#### Records supplied ####
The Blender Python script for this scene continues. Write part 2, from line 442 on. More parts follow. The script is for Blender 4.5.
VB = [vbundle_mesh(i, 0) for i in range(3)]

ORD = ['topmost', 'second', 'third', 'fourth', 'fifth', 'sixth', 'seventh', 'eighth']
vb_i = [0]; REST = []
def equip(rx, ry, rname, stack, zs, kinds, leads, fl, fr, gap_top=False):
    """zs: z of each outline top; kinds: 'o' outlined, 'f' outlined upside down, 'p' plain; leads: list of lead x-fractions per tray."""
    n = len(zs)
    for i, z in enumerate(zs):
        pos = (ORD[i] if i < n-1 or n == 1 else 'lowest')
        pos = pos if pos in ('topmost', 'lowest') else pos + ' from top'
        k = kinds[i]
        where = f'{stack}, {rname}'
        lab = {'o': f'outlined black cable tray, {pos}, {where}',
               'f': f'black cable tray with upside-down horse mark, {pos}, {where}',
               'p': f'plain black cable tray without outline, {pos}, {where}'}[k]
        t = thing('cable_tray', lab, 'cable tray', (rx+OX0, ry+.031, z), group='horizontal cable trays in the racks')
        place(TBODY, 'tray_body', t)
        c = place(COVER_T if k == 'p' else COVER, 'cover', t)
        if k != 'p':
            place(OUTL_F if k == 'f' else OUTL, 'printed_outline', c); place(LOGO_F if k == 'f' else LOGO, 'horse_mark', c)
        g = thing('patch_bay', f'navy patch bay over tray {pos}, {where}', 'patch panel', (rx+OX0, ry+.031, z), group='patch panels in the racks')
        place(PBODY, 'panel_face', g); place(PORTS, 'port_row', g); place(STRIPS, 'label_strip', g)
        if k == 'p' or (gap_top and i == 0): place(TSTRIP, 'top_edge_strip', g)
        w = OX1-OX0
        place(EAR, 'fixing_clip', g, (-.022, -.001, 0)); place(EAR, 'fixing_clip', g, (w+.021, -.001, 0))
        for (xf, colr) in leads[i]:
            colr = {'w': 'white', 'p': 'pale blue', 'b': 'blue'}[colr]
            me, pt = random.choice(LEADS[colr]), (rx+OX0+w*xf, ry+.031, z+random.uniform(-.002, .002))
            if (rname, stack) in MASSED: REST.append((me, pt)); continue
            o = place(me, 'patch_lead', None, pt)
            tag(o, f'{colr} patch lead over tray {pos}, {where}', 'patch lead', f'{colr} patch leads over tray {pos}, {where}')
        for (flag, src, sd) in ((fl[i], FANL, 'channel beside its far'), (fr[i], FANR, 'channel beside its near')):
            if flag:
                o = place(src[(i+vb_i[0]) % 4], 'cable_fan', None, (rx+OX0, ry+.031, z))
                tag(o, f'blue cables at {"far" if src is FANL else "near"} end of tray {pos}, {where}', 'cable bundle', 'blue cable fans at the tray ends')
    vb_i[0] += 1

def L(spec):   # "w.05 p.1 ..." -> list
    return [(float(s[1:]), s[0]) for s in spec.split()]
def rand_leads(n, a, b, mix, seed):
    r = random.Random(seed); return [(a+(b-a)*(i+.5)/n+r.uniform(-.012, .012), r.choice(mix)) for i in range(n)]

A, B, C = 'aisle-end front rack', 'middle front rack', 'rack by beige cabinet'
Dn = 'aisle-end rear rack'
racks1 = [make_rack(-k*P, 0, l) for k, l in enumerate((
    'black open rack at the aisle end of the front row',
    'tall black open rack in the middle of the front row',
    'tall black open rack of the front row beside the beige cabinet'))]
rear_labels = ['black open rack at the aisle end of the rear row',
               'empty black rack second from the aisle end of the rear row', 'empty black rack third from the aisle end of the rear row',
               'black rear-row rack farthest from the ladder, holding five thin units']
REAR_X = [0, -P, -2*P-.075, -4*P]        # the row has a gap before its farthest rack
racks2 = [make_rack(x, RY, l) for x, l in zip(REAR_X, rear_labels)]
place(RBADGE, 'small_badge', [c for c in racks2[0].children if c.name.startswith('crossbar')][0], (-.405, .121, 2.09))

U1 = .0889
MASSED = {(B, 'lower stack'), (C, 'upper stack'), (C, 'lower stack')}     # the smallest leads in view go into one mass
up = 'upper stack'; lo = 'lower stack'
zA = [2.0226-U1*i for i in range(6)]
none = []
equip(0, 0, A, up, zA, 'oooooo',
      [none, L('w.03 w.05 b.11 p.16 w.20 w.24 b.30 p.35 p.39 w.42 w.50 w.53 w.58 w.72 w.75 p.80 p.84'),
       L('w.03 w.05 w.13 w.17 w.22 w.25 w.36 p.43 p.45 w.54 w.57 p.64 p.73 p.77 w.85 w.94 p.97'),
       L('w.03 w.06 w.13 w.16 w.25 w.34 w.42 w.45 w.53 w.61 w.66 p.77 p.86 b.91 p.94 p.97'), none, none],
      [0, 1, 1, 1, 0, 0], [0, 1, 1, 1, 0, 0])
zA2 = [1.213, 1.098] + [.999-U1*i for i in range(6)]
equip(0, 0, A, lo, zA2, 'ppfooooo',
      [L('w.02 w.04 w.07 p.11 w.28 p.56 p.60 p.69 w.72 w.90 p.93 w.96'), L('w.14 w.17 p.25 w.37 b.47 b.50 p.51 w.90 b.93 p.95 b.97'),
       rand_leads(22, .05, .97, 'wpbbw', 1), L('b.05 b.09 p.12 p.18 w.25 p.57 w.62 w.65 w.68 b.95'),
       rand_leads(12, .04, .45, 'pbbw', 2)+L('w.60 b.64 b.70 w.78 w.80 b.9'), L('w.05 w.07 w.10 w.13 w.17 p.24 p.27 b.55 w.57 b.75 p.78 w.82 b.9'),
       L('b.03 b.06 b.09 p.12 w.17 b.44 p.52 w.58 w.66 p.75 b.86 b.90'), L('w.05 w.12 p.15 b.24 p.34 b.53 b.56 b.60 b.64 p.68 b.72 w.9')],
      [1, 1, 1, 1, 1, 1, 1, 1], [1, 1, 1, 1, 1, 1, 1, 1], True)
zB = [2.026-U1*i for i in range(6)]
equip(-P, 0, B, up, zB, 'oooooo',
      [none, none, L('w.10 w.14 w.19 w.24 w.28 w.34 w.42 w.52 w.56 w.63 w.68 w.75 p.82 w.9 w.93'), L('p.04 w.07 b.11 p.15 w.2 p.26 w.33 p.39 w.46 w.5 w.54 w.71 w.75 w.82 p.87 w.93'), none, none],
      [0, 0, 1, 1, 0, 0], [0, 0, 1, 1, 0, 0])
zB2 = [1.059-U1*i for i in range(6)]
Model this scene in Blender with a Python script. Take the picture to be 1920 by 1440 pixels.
####
Required work >>
Extract each entry in full, exactly as given.

Solution for this task >>
The Blender Python script for this scene continues. Write part 2, from line 442 on. More parts follow. The script is for Blender 4.5.
VB = [vbundle_mesh(i, 0) for i in range(3)]

ORD = ['topmost', 'second', 'third', 'fourth', 'fifth', 'sixth', 'seventh', 'eighth']
vb_i = [0]; REST = []
def equip(rx, ry, rname, stack, zs, kinds, leads, fl, fr, gap_top=False):
    """zs: z of each outline top; kinds: 'o' outlined, 'f' outlined upside down, 'p' plain; leads: list of lead x-fractions per tray."""
    n = len(zs)
    for i, z in enumerate(zs):
        pos = (ORD[i] if i < n-1 or n == 1 else 'lowest')
        pos = pos if pos in ('topmost', 'lowest') else pos + ' from top'
        k = kinds[i]
        where = f'{stack}, {rname}'
        lab = {'o': f'outlined black cable tray, {pos}, {where}',
               'f': f'black cable tray with upside-down horse mark, {pos}, {where}',
               'p': f'plain black cable tray without outline, {pos}, {where}'}[k]
        t = thing('cable_tray', lab, 'cable tray', (rx+OX0, ry+.031, z), group='horizontal cable trays in the racks')
        place(TBODY, 'tray_body', t)
        c = place(COVER_T if k == 'p' else COVER, 'cover', t)
        if k != 'p':
            place(OUTL_F if k == 'f' else OUTL, 'printed_outline', c); place(LOGO_F if k == 'f' else LOGO, 'horse_mark', c)
        g = thing('patch_bay', f'navy patch bay over tray {pos}, {where}', 'patch panel', (rx+OX0, ry+.031, z), group='patch panels in the racks')
        place(PBODY, 'panel_face', g); place(PORTS, 'port_row', g); place(STRIPS, 'label_strip', g)
        if k == 'p' or (gap_top and i == 0): place(TSTRIP, 'top_edge_strip', g)
        w = OX1-OX0
        place(EAR, 'fixing_clip', g, (-.022, -.001, 0)); place(EAR, 'fixing_clip', g, (w+.021, -.001, 0))
        for (xf, colr) in leads[i]:
            colr = {'w': 'white', 'p': 'pale blue', 'b': 'blue'}[colr]
            me, pt = random.choice(LEADS[colr]), (rx+OX0+w*xf, ry+.031, z+random.uniform(-.002, .002))
            if (rname, stack) in MASSED: REST.append((me, pt)); continue
            o = place(me, 'patch_lead', None, pt)
            tag(o, f'{colr} patch lead over tray {pos}, {where}', 'patch lead', f'{colr} patch leads over tray {pos}, {where}')
        for (flag, src, sd) in ((fl[i], FANL, 'channel beside its far'), (fr[i], FANR, 'channel beside its near')):
            if flag:
                o = place(src[(i+vb_i[0]) % 4], 'cable_fan', None, (rx+OX0, ry+.031, z))
                tag(o, f'blue cables at {"far" if src is FANL else "near"} end of tray {pos}, {where}', 'cable bundle', 'blue cable fans at the tray ends')
    vb_i[0] += 1

def L(spec):   # "w.05 p.1 ..." -> list
    return [(float(s[1:]), s[0]) for s in spec.split()]
def rand_leads(n, a, b, mix, seed):
    r = random.Random(seed); return [(a+(b-a)*(i+.5)/n+r.uniform(-.012, .012), r.choice(mix)) for i in range(n)]

A, B, C = 'aisle-end front rack', 'middle front rack', 'rack by beige cabinet'
Dn = 'aisle-end rear rack'
racks1 = [make_rack(-k*P, 0, l) for k, l in enumerate((
    'black open rack at the aisle end of the front row',
    'tall black open rack in the middle of the front row',
    'tall black open rack of the front row beside the beige cabinet'))]
rear_labels = ['black open rack at the aisle end of the rear row',
               'empty black rack second from the aisle end of the rear row', 'empty black rack third from the aisle end of the rear row',
               'black rear-row rack farthest from the ladder, holding five thin units']
REAR_X = [0, -P, -2*P-.075, -4*P]        # the row has a gap before its farthest rack
racks2 = [make_rack(x, RY, l) for x, l in zip(REAR_X, rear_labels)]
place(RBADGE, 'small_badge', [c for c in racks2[0].children if c.name.startswith('crossbar')][0], (-.405, .121, 2.09))

U1 = .0889
MASSED = {(B, 'lower stack'), (C, 'upper stack'), (C, 'lower stack')}     # the smallest leads in view go into one mass
up = 'upper stack'; lo = 'lower stack'
zA = [2.0226-U1*i for i in range(6)]
none = []
equip(0, 0, A, up, zA, 'oooooo',
      [none, L('w.03 w.05 b.11 p.16 w.20 w.24 b.30 p.35 p.39 w.42 w.50 w.53 w.58 w.72 w.75 p.80 p.84'),
       L('w.03 w.05 w.13 w.17 w.22 w.25 w.36 p.43 p.45 w.54 w.57 p.64 p.73 p.77 w.85 w.94 p.97'),
       L('w.03 w.06 w.13 w.16 w.25 w.34 w.42 w.45 w.53 w.61 w.66 p.77 p.86 b.91 p.94 p.97'), none, none],
      [0, 1, 1, 1, 0, 0], [0, 1, 1, 1, 0, 0])
zA2 = [1.213, 1.098] + [.999-U1*i for i in range(6)]
equip(0, 0, A, lo, zA2, 'ppfooooo',
      [L('w.02 w.04 w.07 p.11 w.28 p.56 p.60 p.69 w.72 w.90 p.93 w.96'), L('w.14 w.17 p.25 w.37 b.47 b.50 p.51 w.90 b.93 p.95 b.97'),
       rand_leads(22, .05, .97, 'wpbbw', 1), L('b.05 b.09 p.12 p.18 w.25 p.57 w.62 w.65 w.68 b.95'),
       rand_leads(12, .04, .45, 'pbbw', 2)+L('w.60 b.64 b.70 w.78 w.80 b.9'), L('w.05 w.07 w.10 w.13 w.17 p.24 p.27 b.55 w.57 b.75 p.78 w.82 b.9'),
       L('b.03 b.06 b.09 p.12 w.17 b.44 p.52 w.58 w.66 p.75 b.86 b.90'), L('w.05 w.12 p.15 b.24 p.34 b.53 b.56 b.60 b.64 p.68 b.72 w.9')],
      [1, 1, 1, 1, 1, 1, 1, 1], [1, 1, 1, 1, 1, 1, 1, 1], True)
zB = [2.026-U1*i for i in range(6)]
equip(-P, 0, B, up, zB, 'oooooo',
      [none, none, L('w.10 w.14 w.19 w.24 w.28 w.34 w.42 w.52 w.56 w.63 w.68 w.75 p.82 w.9 w.93'), L('p.04 w.07 b.11 p.15 w.2 p.26 w.33 p.39 w.46 w.5 w.54 w.71 w.75 w.82 p.87 w.93'), none, none],
      [0, 0, 1, 1, 0, 0], [0, 0, 1, 1, 0, 0])
zB2 = [1.059-U1*i for i in range(6)]
Model this scene in Blender with a Python script. Take the picture to be 1920 by 1440 pixels.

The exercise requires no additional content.